SUPPLIED MATERIAL:
····················

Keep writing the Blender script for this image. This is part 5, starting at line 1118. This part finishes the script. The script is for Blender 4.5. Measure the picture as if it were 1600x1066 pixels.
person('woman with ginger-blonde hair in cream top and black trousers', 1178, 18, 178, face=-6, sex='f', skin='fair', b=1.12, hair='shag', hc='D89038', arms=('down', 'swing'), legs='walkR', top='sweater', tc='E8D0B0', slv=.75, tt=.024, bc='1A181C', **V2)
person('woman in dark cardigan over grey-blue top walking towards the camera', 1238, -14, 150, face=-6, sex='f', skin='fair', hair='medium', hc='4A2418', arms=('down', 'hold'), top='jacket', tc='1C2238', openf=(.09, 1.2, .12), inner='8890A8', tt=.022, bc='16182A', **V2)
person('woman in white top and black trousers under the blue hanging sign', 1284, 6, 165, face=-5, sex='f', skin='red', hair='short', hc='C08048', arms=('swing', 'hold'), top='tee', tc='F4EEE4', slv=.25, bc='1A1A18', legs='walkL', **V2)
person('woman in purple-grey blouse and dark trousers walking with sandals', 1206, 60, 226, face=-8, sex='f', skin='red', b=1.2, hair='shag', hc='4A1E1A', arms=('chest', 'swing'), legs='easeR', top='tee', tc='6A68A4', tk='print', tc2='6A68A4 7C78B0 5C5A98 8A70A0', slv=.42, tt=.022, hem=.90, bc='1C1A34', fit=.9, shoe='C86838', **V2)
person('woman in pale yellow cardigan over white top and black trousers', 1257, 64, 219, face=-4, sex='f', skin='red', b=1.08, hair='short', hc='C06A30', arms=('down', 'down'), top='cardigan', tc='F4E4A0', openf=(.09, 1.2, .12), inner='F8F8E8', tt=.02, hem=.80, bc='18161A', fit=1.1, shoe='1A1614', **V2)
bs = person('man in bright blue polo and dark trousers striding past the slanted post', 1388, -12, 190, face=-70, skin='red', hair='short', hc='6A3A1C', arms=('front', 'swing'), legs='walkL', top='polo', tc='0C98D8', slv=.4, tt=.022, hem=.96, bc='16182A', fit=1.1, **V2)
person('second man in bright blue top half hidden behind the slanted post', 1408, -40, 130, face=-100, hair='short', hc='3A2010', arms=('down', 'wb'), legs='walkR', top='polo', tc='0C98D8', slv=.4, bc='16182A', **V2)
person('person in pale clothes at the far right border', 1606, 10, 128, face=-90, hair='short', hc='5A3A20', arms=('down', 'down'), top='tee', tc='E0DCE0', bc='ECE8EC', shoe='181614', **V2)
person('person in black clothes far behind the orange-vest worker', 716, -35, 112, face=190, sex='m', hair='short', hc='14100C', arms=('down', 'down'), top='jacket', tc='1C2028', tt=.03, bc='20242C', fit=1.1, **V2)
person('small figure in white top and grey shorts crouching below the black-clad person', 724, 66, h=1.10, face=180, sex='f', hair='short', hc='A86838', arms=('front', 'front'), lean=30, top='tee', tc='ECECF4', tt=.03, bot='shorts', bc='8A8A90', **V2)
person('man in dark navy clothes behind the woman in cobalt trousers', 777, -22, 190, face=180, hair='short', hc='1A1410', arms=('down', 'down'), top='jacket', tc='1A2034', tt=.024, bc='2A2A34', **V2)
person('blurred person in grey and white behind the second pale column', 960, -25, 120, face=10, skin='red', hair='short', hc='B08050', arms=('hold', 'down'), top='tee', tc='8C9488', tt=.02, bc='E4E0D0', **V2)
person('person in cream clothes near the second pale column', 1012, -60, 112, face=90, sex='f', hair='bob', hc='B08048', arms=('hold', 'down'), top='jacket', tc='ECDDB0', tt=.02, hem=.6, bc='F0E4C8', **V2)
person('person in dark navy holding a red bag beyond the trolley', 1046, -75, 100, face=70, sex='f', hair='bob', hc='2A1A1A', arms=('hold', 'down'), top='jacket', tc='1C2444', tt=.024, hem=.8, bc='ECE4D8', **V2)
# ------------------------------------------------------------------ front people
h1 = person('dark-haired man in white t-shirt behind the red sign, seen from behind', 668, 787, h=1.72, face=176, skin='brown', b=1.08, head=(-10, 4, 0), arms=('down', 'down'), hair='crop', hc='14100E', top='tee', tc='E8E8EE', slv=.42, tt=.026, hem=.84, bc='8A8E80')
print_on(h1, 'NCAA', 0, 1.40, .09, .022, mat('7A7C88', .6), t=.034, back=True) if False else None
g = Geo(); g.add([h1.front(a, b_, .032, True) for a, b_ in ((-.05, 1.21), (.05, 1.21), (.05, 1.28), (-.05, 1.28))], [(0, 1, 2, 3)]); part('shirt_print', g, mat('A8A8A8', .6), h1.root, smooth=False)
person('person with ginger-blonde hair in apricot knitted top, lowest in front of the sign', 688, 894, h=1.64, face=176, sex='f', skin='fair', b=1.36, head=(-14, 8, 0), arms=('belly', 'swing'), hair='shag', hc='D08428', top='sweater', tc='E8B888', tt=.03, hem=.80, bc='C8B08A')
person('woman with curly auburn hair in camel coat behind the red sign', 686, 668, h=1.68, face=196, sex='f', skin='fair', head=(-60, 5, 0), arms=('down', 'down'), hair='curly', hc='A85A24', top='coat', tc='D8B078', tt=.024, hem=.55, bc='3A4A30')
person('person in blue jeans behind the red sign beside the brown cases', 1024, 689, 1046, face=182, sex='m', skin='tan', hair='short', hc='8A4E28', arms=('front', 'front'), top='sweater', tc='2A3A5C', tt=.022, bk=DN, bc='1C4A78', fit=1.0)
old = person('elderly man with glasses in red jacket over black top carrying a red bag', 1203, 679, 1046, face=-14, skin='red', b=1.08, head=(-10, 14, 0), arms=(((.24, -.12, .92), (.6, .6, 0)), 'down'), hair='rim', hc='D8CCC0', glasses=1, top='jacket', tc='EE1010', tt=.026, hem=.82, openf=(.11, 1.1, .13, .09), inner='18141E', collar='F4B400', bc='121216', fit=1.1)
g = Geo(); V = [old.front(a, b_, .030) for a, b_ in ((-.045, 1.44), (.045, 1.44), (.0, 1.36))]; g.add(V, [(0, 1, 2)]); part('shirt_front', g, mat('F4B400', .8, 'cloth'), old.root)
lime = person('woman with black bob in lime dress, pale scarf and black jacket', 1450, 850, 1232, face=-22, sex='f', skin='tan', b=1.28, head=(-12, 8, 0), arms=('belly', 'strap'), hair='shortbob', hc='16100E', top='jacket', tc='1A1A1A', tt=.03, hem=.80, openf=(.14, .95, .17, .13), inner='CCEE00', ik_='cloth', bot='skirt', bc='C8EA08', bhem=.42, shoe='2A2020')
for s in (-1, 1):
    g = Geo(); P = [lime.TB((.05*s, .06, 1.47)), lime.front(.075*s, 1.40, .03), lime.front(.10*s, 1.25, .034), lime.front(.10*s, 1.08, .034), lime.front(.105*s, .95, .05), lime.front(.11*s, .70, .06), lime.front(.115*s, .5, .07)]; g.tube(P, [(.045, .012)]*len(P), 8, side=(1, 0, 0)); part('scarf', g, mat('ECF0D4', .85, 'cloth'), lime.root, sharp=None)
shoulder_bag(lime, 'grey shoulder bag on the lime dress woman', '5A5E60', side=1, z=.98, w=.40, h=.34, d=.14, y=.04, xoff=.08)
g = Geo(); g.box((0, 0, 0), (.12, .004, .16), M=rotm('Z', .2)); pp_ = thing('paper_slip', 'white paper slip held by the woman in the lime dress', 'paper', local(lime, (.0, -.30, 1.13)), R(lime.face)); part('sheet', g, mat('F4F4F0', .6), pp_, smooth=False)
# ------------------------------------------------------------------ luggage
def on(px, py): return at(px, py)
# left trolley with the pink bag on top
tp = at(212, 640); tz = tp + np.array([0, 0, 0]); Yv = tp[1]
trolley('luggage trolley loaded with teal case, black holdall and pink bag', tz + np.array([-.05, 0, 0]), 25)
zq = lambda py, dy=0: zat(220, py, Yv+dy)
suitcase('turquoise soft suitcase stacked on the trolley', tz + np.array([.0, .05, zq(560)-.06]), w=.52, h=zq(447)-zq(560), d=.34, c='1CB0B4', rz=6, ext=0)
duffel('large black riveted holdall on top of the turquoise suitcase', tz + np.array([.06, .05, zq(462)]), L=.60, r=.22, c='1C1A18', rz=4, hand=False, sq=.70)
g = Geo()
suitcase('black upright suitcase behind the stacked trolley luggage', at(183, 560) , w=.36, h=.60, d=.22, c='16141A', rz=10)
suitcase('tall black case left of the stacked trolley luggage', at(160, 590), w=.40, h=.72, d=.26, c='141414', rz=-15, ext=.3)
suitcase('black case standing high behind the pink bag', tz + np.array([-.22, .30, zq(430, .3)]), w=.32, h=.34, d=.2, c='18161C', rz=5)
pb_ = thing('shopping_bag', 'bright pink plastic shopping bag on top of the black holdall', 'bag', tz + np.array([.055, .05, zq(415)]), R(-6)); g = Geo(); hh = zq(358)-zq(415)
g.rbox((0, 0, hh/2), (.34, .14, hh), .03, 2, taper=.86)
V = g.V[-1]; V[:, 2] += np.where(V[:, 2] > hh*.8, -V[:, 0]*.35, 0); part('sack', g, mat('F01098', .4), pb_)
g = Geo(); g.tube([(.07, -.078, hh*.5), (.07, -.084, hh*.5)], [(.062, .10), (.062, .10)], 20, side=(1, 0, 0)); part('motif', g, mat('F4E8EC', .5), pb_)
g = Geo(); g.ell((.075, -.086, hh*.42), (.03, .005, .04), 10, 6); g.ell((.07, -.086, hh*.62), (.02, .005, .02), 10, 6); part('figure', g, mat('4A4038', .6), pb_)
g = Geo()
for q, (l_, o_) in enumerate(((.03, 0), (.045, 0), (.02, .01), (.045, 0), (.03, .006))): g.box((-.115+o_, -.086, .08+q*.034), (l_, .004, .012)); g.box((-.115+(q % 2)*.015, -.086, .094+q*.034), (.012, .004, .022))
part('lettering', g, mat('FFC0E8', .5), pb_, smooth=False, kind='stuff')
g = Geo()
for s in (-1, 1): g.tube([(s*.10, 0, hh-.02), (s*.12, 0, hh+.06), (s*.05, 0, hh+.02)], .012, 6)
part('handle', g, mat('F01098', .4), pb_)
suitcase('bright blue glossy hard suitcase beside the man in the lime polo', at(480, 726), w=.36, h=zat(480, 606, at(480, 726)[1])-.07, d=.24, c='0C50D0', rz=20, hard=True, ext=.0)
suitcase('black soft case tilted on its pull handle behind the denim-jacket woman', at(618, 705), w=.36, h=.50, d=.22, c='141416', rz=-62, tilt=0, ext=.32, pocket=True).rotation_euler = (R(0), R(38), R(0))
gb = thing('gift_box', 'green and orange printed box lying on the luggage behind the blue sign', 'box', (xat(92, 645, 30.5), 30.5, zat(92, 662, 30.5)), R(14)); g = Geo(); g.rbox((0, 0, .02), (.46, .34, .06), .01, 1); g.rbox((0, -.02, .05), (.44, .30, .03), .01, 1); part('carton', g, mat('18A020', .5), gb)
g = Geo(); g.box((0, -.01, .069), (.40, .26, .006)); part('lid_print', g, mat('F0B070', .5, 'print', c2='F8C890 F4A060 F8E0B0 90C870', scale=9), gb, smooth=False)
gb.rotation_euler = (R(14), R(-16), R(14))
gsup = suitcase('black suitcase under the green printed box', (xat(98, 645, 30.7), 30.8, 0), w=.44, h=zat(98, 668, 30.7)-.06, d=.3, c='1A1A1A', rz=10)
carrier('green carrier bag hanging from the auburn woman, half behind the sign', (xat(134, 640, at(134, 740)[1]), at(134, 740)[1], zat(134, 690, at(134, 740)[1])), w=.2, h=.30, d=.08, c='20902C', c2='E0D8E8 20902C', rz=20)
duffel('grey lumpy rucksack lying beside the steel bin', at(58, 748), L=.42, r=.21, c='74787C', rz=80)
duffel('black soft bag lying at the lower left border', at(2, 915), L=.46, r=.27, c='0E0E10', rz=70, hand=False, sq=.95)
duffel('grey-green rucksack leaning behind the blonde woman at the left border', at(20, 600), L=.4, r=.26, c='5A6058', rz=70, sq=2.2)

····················

Select every line of the material above holding the word "part" and copy it.

RESULT OF THE EXERCISE:
Keep writing the Blender script for this image. This is part 5, starting at line 1118. This part finishes the script. The script is for Blender 4.5. Measure the picture as if it were 1600x1066 pixels.
g = Geo(); g.add([h1.front(a, b_, .032, True) for a, b_ in ((-.05, 1.21), (.05, 1.21), (.05, 1.28), (-.05, 1.28))], [(0, 1, 2, 3)]); part('shirt_print', g, mat('A8A8A8', .6), h1.root, smooth=False)
g = Geo(); V = [old.front(a, b_, .030) for a, b_ in ((-.045, 1.44), (.045, 1.44), (.0, 1.36))]; g.add(V, [(0, 1, 2)]); part('shirt_front', g, mat('F4B400', .8, 'cloth'), old.root)
    g = Geo(); P = [lime.TB((.05*s, .06, 1.47)), lime.front(.075*s, 1.40, .03), lime.front(.10*s, 1.25, .034), lime.front(.10*s, 1.08, .034), lime.front(.105*s, .95, .05), lime.front(.11*s, .70, .06), lime.front(.115*s, .5, .07)]; g.tube(P, [(.045, .012)]*len(P), 8, side=(1, 0, 0)); part('scarf', g, mat('ECF0D4', .85, 'cloth'), lime.root, sharp=None)
g = Geo(); g.box((0, 0, 0), (.12, .004, .16), M=rotm('Z', .2)); pp_ = thing('paper_slip', 'white paper slip held by the woman in the lime dress', 'paper', local(lime, (.0, -.30, 1.13)), R(lime.face)); part('sheet', g, mat('F4F4F0', .6), pp_, smooth=False)
V = g.V[-1]; V[:, 2] += np.where(V[:, 2] > hh*.8, -V[:, 0]*.35, 0); part('sack', g, mat('F01098', .4), pb_)
g = Geo(); g.tube([(.07, -.078, hh*.5), (.07, -.084, hh*.5)], [(.062, .10), (.062, .10)], 20, side=(1, 0, 0)); part('motif', g, mat('F4E8EC', .5), pb_)
g = Geo(); g.ell((.075, -.086, hh*.42), (.03, .005, .04), 10, 6); g.ell((.07, -.086, hh*.62), (.02, .005, .02), 10, 6); part('figure', g, mat('4A4038', .6), pb_)
part('lettering', g, mat('FFC0E8', .5), pb_, smooth=False, kind='stuff')
part('handle', g, mat('F01098', .4), pb_)
gb = thing('gift_box', 'green and orange printed box lying on the luggage behind the blue sign', 'box', (xat(92, 645, 30.5), 30.5, zat(92, 662, 30.5)), R(14)); g = Geo(); g.rbox((0, 0, .02), (.46, .34, .06), .01, 1); g.rbox((0, -.02, .05), (.44, .30, .03), .01, 1); part('carton', g, mat('18A020', .5), gb)
g = Geo(); g.box((0, -.01, .069), (.40, .26, .006)); part('lid_print', g, mat('F0B070', .5, 'print', c2='F8C890 F4A060 F8E0B0 90C870', scale=9), gb, smooth=False)